Souza thinks that “the development of a novelistic tradition is closely related to the evolution of a national awareness and the creation of a sense of national identity” (p. 4). In order to prove his thesis he reviews the Cuban novel of the nineteenth century. Beginning with the Romantic movement, he demonstrates that the structure of this novel supports the concept that literature is the expression of society and, in some way, its value as a work of art is closely associated with its sociological content.

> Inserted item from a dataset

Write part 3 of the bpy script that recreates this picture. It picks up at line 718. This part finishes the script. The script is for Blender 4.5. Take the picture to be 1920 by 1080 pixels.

Therefore, Souza believes that the 1920s represent a critical period in the history of this genre and prepare the beginning of forms and a sense of reality that distinguish the contemporary Cuban novel from the traditional. This process ends with Carpentier, Lezama Lima and Cabrera Infante. The author has selected them in accordance with three principles: “The choice of the three writers whose works are studied in detail was based primarily on the artistic quality of their works. However, two other important considerations entered into the choice: (1) each of the three novelists has attracted an extensive and varied audience, and (2) the works of each one exemplify some important trend or tendency in the contemporary novel” (p. vii). After analyzing their most representative works, Souza concludes that they “reveal a preoccupation with the roles that chaos and order play in human existence” (p. 105). This problem is described and interpreted in different ways by each author; however, the paths opened by Carpentier, Lezama Lima, and Cabrera Infante lead, according to Souza, to the best view of the panorama of contemporary Cuban fiction.